Monday, November 22, 2010

Teachers aren't wrong.

While channel surfing a few minutes ago I stumbled across another of those sordid tales we have such a plethora of these days. It involved the killing of an 18 year old high school senior who was sleeping with his teacher. When her husband arrived at home and discovered the pair, he shot and killed the youth.

The entire story is reprehensible for the start. Yet there is one aspect of the whole, if you will forgive this, wretched affair, on which I'll wager a month's wages you will never hear. It won't come from the authorities, it won't come from the general society, and it certainly will not come from the school people.

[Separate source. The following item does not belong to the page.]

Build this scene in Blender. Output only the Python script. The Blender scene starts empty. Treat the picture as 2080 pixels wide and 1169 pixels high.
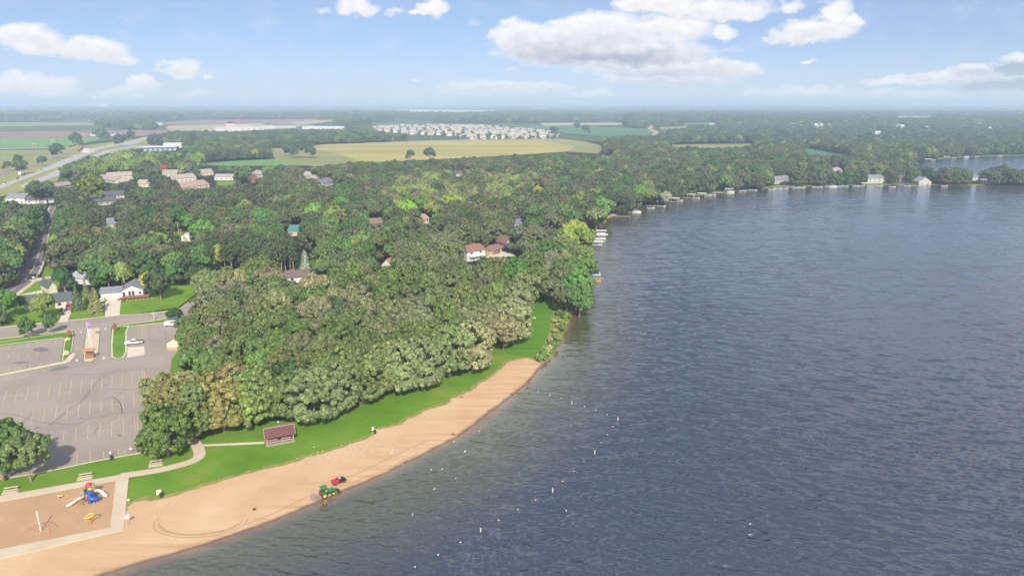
import bpy, bmesh, math, random
import numpy as np
from mathutils import Vector, Matrix
from mathutils.noise import noise as pnoise
R = math.radians
random.seed(7)
rng = np.random.default_rng(7)
sc = bpy.context.scene
col = sc.collection

# ------------------------------------------------------------------ camera
H = 80.0            # height above the lake
FPX = 1400.0        # focal length in pixels of the 2080 px wide photograph
HORIZON = 207.0
PITCH = math.atan((584.5 - HORIZON) / FPX)
cam = bpy.data.cameras.new('camera'); cam_o = bpy.data.objects.new('camera', cam); col.objects.link(cam_o)
cam.sensor_width = 36.0; cam.lens = 36.0 * FPX / 2080.0
cam.clip_start = 0.5; cam.clip_end = 90000.0
cam_o.location = (0, 0, H); cam_o.rotation_euler = (math.pi / 2 - PITCH, 0, 0)
sc.camera = cam_o

# ------------------------------------------------------------------ light
SUN_EL, SUN_AZ = R(37), math.atan2(0.22, -1.0)      # azimuth measured from +Y towards +X
sun = bpy.data.lights.new('sun', 'SUN'); sun.energy = 3.5; sun.angle = R(2.5); sun.color = (1.0, 0.93, 0.82)
sun_o = bpy.data.objects.new('sun', sun); col.objects.link(sun_o)
sd = Vector((math.sin(SUN_AZ) * math.cos(SUN_EL), math.cos(SUN_AZ) * math.cos(SUN_EL), math.sin(SUN_EL)))
sun_o.rotation_euler = sd.to_track_quat('Z', 'Y').to_euler()
sc.view_settings.view_transform = 'Standard'; sc.view_settings.look = 'None'
sc.view_settings.exposure = 0.62; sc.view_settings.gamma = 1.0
sc.cycles.max_bounces = 6; sc.cycles.diffuse_bounces = 2; sc.cycles.glossy_bounces = 3
sc.cycles.transmission_bounces = 3; sc.cycles.transparent_max_bounces = 6; sc.cycles.volume_bounces = 1
sc.cycles.caustics_reflective = False; sc.cycles.caustics_refractive = False
sc.cycles.sample_clamp_indirect = 4.0
sc.cycles.sample_clamp_direct = 1.6; sc.cycles.use_denoising = True; sc.cycles.denoising_prefilter = 'NONE'

# ------------------------------------------------------------------ pixel <-> place
CT, ST = math.cos(PITCH), math.sin(PITCH)
def G(px, py, z=0.0):
    """the point at height z that the photograph shows at pixel (px, py)"""
    u = (px - 1040.0) / FPX; v = (py - 584.5) / FPX
    t = (H - z) / (ST + v * CT)
    return Vector((u * t, t * (CT - v * ST), z))
def P(x, y, z):
    dz = z - H
    d = y * CT - dz * ST
    return 1040.0 + FPX * x / d, 584.5 + FPX * (-(dz * CT + y * ST)) / d
def ang(a, b):
    A, B_ = G(*a), G(*b)
    return math.atan2(B_.y - A.y, B_.x - A.x)

# ------------------------------------------------------------------ node helpers
class NT:
    def __init__(s, tree): s.t = tree; s.n = tree.nodes; s.l = tree.links
    def node(s, typ, **kw):
        n = s.n.new(typ)
        for k, v in kw.items(): setattr(n, k, v)
        return n
    def link(s, a, b): s.l.new(a, b)
    def put(s, sock, v):
        if hasattr(v, 'is_output') or isinstance(v, bpy.types.NodeSocket): s.l.new(v, sock)
        else:
            try: sock.default_value = v
            except Exception: sock.default_value = tuple(v) + (1.0,)
    def m(s, op, a, b=0.0, c=None, clamp=False):
        n = s.n.new('ShaderNodeMath'); n.operation = op; n.use_clamp = clamp
        s.put(n.inputs[0], a); s.put(n.inputs[1], b)
        if c is not None: s.put(n.inputs[2], c)
        return n.outputs[0]
    def ramp(s, f, stops, interp='LINEAR'):
        n = s.n.new('ShaderNodeValToRGB'); cr = n.color_ramp; cr.interpolation = interp
        while len(cr.elements) < len(stops): cr.elements.new(0.5)
        for e, (p, c) in zip(cr.elements, stops):
            e.position = p; e.color = (c, c, c, 1) if isinstance(c, (int, float)) else tuple(c) + (1,)
        s.put(n.inputs[0], f); return n.outputs[0]
    def mix(s, f, a, b, mode='MIX'):
        n = s.n.new('ShaderNodeMix'); n.data_type = 'RGBA'; n.blend_type = mode
        s.put(n.inputs[0], f); s.put(n.inputs[6], a); s.put(n.inputs[7], b); return n.outputs[2]
    def noise(s, vec, scale, detail=4, rough=0.55, dist=0.0, dim='3D'):
        n = s.n.new('ShaderNodeTexNoise'); n.noise_dimensions = dim
        n.inputs['Scale'].default_value = scale; n.inputs['Detail'].default_value = detail
        n.inputs['Roughness'].default_value = rough; n.inputs['Distortion'].default_value = dist
        if vec is not None: s.l.new(vec, n.inputs['Vector'])
        return n.outputs[0]
    def mapping(s, vec, loc=(0,0,0), rot=(0,0,0), scale=(1,1,1)):
        n = s.n.new('ShaderNodeMapping'); s.l.new(vec, n.inputs[0])
        n.inputs[1].default_value = loc; n.inputs[2].default_value = rot; n.inputs[3].default_value = scale
        return n.outputs[0]
    def rng(s, v, a, b, c=0.0, d=1.0, smooth=False):
        n = s.n.new('ShaderNodeMapRange'); n.clamp = True
        if smooth: n.interpolation_type = 'SMOOTHSTEP'
        s.put(n.inputs[0], v)
        for i, q in enumerate((a, b, c, d)): n.inputs[i + 1].default_value = q
        return n.outputs[0]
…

It is the simple point that when we approach education from the standpoint of being nonjudgmental, we should not be shocked when despicable acts such as this occur.

We teach our teachers that nothing is eternally right or wrong. We are expected to teach our students the same thing. That is what I saw in the education classes I had to take in order to become a certified teacher. That is what I was taught, or, well, what they attempted to teach me. Being of sound mind, I laid the idea on the dustbin of rancid thought where it belongs.

It's right out of the bible of the educationists, though: Bloom's Taxonomy of Educational Objectives. It says right in that haughty tome that nothing is to be seen as right or wrong for all times and all places. That's why schools preach being nonjudgmental.

So when teachers sleep with students, why are we surprised? The pedagogue and the young paramour are not, by education's own definition, doing anything wrong. Until we understand that fact and begin to appreciate the ramifications of such dismal thought which today passes as intellect, we will only condemn ourselves to more and worse news with the passing of time, as true right and wrong become dim and shadowy concepts in the mists of the past.